Number of bits that can be stored per cell has been increasing. Each time we cram another bit into each memory cell, performance and write endurance drop. But in between those major shifts, successive generations of flash tend to get faster and more energy-efficient over time. Today's 3 bit per cell TLC NAND is much faster than the TLC from 5 years ago, and has better write endurance thanks to the transition to 3D NAND. Today's SLC NAND has comparable performance and write endurance to the planar SLC that disappeared from the market over 5 years ago, but now it's several times cheaper.

And most of the compromises that have been made with NAND flash over the past 10+ years are purely academic. The vast majority of use cases do not need flash rated for 100k P/E cycles, and excess endurance beyond your needs provides no tangible benefit. Most of the endurance that has theoretically been sacrificed was never needed in the first place. Most of the performance lost has been offset by using more flash in parallel and by eliminating bottlenecks elsewhere.

The only metric by which a 5 year old NAS hard drive—or any hard drive—will outperform a modern cheap SSD is in long-term sustained sequential write throughput. Even the slowest modern cheap SSD will offer at least twice the sequential read throughput, and orders of magnitude better random read or write throughput. And it's not like the write throughput of modern SSDs is abysmal: gigabit Ethernet is a more significant bottleneck when filling a 1TB or larger dirt-cheap consumer SSD. So unless you're trying to use cheap consumer SSDs in an expensive NAS with 10GbE, the poor write performance of low-end SSDs won't come into play.

Of course there has been improvement in absolute terms, but our current state is much more than just that, which skews the results when thinking about where we are.
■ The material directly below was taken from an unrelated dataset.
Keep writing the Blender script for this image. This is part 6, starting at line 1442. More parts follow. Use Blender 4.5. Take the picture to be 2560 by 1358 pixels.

The opinion is definitely not popular on hackernews, but I still want to throw it out there.

Cheap SSDs can tank below 70MB/s after cache, which is less than a gigabit connection, so it can totally affect your performance even in the smallest local networks.

You don't have to sustain writes for long at all to start seeing the compromises hidden in cheap SSDs, especially if they're using their TLC as SLC cache, in which case you run out faster and faster.